Concluímos então que esportes exigem tanto esforço físico quanto mental, embora a proporção entre os dois varie de esporte para esporte. Resta então o segundo argumento: o carro realmente é o maior responsável pelos resultados?

O Todo É Maior que a Soma das Partes

Equipe de cinema trabalhando no set, entre gravações

O tênis usado no atletismo influencia a performance. Assim como a chuteira no futebol, a raquete no tênis, o maiô, gorro e os óculos na natação. Ainda assim, é seguro dizer que, no automobilismo, a performance do atleta sofre muito mais com fatores externos a ele, podendo ser completamente inviabilizada.

Esse fato é levado à conclusão que meu amigo chegou. Não importa muito quem está atrás do volante, um motor superior sempre ganha. Para ser uma competição real, tinha que ser todos os pilotos com o mesmo carro!

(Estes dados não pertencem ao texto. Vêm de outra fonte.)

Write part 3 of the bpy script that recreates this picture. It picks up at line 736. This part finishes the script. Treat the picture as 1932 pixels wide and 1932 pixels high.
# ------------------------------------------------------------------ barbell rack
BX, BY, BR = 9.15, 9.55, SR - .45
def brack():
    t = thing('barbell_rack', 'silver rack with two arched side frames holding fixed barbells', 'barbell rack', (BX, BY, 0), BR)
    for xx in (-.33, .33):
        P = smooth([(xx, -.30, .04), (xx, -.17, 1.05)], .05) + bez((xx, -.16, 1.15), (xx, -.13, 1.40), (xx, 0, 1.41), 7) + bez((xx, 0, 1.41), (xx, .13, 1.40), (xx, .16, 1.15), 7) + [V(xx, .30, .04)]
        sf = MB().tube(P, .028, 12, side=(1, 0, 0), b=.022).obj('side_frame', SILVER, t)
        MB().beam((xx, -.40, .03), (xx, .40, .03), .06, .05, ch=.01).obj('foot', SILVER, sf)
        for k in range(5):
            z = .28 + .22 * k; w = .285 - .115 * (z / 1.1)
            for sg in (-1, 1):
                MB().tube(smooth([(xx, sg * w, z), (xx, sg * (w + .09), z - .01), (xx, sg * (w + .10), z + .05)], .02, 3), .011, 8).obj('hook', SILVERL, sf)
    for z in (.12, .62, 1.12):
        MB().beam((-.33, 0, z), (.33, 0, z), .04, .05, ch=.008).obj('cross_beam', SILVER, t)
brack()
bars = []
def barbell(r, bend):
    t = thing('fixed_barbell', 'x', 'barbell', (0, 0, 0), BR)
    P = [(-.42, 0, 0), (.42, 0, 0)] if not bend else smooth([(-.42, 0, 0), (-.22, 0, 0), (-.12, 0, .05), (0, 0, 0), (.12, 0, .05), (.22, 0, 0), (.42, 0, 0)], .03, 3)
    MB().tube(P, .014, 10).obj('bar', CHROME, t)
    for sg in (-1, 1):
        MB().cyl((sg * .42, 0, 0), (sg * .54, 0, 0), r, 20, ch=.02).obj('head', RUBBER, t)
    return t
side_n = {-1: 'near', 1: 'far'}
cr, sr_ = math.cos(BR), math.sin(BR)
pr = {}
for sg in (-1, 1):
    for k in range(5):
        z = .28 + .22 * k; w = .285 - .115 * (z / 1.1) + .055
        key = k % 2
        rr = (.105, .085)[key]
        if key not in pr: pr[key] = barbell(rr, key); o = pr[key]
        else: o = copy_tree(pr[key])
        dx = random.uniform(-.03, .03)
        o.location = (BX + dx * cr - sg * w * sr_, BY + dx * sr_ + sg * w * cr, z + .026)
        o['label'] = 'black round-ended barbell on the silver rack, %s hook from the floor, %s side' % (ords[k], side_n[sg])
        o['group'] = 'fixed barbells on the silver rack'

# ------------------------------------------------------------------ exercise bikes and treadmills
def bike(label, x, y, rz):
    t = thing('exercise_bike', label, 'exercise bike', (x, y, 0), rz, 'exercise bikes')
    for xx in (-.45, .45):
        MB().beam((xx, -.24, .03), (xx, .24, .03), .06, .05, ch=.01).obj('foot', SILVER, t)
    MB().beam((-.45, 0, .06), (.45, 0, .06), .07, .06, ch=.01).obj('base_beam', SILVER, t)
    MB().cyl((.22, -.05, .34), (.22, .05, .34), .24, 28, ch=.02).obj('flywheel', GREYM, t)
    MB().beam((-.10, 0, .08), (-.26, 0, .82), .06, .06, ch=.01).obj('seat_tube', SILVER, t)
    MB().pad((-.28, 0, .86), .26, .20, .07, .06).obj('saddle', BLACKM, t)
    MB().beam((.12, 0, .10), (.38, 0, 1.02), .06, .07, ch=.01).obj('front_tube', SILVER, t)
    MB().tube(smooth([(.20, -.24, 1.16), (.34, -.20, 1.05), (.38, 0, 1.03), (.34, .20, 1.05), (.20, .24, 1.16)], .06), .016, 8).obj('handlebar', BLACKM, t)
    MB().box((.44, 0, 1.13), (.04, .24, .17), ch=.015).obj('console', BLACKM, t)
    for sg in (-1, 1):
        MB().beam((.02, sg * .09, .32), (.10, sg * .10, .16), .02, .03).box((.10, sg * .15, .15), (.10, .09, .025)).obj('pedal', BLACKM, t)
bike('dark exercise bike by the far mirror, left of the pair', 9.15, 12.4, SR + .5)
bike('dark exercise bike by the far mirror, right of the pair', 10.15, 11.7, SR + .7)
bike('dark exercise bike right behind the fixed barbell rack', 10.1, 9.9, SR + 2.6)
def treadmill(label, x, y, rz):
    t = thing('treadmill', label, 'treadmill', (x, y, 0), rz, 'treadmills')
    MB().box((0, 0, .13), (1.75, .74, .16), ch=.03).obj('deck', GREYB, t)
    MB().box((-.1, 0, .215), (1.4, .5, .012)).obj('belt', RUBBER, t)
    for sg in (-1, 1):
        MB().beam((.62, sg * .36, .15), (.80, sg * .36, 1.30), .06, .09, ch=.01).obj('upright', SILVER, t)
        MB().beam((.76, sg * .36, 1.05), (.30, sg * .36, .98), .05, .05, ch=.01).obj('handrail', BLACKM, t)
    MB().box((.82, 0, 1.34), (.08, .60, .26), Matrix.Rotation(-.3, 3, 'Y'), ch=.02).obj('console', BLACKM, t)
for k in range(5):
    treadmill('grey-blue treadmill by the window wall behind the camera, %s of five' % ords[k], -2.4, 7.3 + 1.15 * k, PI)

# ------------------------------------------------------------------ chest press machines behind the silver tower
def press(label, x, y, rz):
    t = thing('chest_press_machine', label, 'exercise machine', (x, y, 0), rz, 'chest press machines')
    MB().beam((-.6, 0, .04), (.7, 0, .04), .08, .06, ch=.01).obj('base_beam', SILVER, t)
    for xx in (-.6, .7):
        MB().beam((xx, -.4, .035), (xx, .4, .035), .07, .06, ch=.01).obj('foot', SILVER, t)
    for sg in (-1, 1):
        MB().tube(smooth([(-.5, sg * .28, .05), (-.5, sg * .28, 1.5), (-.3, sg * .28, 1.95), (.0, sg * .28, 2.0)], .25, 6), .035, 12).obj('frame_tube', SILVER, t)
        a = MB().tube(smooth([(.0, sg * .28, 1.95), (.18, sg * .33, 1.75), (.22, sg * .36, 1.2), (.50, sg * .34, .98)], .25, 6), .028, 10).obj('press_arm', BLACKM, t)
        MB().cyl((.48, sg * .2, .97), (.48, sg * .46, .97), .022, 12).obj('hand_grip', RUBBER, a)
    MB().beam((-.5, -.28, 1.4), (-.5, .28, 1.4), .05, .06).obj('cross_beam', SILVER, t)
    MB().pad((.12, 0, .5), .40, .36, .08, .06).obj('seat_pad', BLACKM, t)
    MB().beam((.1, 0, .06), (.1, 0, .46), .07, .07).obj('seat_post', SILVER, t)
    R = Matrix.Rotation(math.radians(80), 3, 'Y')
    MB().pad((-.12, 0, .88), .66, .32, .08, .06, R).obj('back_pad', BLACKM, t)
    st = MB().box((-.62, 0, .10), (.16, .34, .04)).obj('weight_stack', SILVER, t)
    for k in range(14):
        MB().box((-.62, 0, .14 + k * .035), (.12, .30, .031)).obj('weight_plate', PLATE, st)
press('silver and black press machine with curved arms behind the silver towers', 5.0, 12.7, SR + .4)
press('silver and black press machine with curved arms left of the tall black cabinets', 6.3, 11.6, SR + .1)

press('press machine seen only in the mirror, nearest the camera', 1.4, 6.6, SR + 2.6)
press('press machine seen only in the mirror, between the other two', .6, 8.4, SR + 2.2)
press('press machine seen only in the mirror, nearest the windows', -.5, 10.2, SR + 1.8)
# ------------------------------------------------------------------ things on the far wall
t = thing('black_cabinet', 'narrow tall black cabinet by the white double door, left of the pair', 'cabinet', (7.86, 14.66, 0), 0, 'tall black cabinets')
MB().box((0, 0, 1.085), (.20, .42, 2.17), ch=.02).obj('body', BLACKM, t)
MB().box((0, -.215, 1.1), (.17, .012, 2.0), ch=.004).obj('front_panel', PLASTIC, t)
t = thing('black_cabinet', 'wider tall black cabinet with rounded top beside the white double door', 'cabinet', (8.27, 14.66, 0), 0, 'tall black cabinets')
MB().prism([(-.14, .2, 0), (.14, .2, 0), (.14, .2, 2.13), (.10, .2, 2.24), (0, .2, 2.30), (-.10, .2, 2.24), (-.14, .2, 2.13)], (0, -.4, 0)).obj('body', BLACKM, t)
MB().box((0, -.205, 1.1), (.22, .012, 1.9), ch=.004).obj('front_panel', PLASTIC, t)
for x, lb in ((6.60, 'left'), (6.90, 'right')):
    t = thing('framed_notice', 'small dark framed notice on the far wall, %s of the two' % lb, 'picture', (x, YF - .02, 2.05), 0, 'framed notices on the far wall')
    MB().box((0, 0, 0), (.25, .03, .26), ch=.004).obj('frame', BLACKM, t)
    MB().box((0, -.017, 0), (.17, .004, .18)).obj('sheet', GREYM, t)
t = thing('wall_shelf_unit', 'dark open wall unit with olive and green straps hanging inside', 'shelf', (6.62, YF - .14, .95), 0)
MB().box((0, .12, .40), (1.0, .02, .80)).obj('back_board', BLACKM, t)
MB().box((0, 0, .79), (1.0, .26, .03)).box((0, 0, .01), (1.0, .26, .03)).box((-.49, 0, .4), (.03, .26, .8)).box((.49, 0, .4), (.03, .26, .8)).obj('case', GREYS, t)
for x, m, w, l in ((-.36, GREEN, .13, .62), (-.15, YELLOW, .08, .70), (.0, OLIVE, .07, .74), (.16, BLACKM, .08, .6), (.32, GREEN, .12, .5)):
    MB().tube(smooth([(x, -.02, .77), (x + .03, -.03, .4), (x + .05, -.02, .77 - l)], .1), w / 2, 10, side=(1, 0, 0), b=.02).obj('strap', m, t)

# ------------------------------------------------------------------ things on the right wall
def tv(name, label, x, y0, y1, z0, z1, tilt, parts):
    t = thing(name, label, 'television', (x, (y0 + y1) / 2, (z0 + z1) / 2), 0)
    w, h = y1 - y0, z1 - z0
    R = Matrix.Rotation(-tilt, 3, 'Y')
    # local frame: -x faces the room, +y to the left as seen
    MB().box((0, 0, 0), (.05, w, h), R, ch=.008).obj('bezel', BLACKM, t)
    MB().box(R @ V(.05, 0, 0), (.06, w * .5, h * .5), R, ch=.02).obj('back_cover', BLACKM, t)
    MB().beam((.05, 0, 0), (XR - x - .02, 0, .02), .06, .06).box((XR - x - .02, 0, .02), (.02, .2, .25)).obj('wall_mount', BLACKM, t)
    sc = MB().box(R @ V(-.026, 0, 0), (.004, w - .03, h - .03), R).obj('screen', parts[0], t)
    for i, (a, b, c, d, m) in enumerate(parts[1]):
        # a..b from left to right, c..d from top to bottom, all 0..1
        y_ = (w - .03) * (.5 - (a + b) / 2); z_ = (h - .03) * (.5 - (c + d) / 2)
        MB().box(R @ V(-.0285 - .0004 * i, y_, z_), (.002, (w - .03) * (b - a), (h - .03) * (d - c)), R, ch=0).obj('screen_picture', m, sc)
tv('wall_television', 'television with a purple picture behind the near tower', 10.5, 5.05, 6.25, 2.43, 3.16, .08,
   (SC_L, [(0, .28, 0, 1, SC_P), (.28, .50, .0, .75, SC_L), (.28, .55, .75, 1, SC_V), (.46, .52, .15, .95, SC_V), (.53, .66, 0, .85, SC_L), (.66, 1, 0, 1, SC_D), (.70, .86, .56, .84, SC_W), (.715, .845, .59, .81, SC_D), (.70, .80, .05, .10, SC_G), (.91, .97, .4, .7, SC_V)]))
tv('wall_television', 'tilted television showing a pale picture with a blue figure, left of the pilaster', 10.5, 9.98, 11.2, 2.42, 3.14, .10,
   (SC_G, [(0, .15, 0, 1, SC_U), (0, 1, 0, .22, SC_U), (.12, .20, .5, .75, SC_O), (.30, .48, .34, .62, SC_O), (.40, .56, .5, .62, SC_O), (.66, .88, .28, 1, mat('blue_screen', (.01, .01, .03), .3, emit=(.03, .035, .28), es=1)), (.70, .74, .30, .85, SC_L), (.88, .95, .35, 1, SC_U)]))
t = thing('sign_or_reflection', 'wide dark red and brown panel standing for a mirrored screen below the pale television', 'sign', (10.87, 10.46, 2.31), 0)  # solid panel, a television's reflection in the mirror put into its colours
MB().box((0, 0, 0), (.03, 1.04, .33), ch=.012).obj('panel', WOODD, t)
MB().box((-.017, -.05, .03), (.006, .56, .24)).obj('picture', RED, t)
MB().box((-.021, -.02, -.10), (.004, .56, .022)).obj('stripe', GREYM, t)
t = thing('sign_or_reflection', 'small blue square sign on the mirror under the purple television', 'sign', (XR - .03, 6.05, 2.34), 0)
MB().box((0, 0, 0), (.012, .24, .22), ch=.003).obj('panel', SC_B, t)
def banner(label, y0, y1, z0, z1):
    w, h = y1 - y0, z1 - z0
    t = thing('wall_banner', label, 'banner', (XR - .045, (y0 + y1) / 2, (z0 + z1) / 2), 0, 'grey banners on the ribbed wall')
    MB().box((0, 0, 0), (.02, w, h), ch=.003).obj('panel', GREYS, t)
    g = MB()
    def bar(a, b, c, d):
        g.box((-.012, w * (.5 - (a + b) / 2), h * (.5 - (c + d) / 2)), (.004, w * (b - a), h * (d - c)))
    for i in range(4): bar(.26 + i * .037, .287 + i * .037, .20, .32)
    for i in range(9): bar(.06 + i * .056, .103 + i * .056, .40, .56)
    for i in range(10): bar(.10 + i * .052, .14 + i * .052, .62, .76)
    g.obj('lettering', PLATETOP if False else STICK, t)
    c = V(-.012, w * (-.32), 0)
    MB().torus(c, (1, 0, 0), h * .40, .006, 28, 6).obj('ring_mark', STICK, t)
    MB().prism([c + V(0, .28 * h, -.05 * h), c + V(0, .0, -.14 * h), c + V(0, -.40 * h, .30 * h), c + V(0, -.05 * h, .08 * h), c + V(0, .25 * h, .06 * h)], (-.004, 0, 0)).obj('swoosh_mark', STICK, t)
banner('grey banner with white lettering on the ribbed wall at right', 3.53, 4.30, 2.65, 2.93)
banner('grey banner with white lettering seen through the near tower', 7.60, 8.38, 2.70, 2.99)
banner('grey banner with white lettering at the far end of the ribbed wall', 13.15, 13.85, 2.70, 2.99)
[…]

O erro neste pensamento é pressupor que automobilismo é um esporte individual. Uma equipe competidora deve ser encarada como nós encaramos uma equipe de cinema. Temos várias pessoas diferentes, em funções radicalmente diferentes, se unindo para entregar uma única obra de arte. O fato do filme necessitar de designers de som, especialistas em efeitos visuais, montadores e figurinistas não torna o trabalho do ator “menos arte”, ou um diretor “menos artista” que um pintor que fez o quadro todo sozinho.

Da mesma forma, ter uma equipe de engenheiros, montadores, analistas e técnicos que se unem para montar um carro, não deveria diminuir a performance do piloto ou reduzir seu status de atleta. Além disso, há um conjunto de regras que devem ser obedecidas no desenho e construção dos carros, certas tecnologias que não podem ser incluídas. O piloto sob contrato é levado em consideração, o carro da temporada é feito pensando nas suas principais qualidades e defeitos, o que também influencia decisões durante a corrida.

Carro da Red Bull cercado por membros da equipe técnica

Portanto, não é o carro que traz resultado. É a equipe que planejou e construiu cuidadosamente aquele carro para ser usado por aquele piloto que traz. A vitória tem que ser vista como fruto de um esforço coletivo, dezenas de pessoas se unindo para produzir uma grande performance de um atleta. Colocar “todos os pilotos no mesmo carro” é igual dar a mesma câmera, set, figurino e efeitos sonoros pra todos os diretores buscando medir valor artístico.

Antes de terminar esse texto, senti a necessidade de comentar sobre e-sports. Qual o lugar deles nessa história toda? Eles, assim como o xadrez, são esportes?

O Problema da Propriedade

Patch notes de Defense of the Ancients 2

A resposta é não. E o motivo disso é que os jogos eletrônicos são propriedades intelectuais de empresas. Todas as decisões de balanceamento, mudança nas regras e o próprio acesso ao jogo são feitos para maximizar o lucro.

Não que ligas de esportes tradicionais não busquem o lucro, mas é um poder muito menor. A FIFA não pode te impedir de jogar futebol, nem te impedir de fazer certos movimentos ou exigir certas chuteiras e equipamentos para você jogar. Não existe expansão pro vôlei que adiciona novas posições e movimentos que trazem vantagens contra quem não tem.

Diferente do xadrez, que é patrimônio público, os jogos eletrônicos têm uma empresa por trás querendo dinheiro. O que acontece se eles fizerem mudanças que favorecem certo estilo de jogo em detrimento de outro? Como garantir que não há favorecimento para um dos lados? E quando acontecem bugs ou desconexões? Como fica o mercado se um dos seus competidores é considerado um esporte?

Por essa questão fundamental, isto é, que faz parte da essência dos jogos eletrônicos (ser propriedade de uma empresa) que eles não podem ser considerados esportes, por mais que tentem imitar as estruturas dos esportes e se vender como tal. Quando há uma transmissão do campeonato de Hearthstone no canal da Blizzard, ela é ao mesmo tempo a ESPN (emissora cobrindo o evento), NBA (a organização do evento) e o próprio basquete (dona do jogo, pode alterar como quiser). Controlar todas essas partes é muito poder.

Apesar dos esforços físicos e mentais similares a esportes nas performances dos jogadores, os e-sports continuam sendo somente jogos.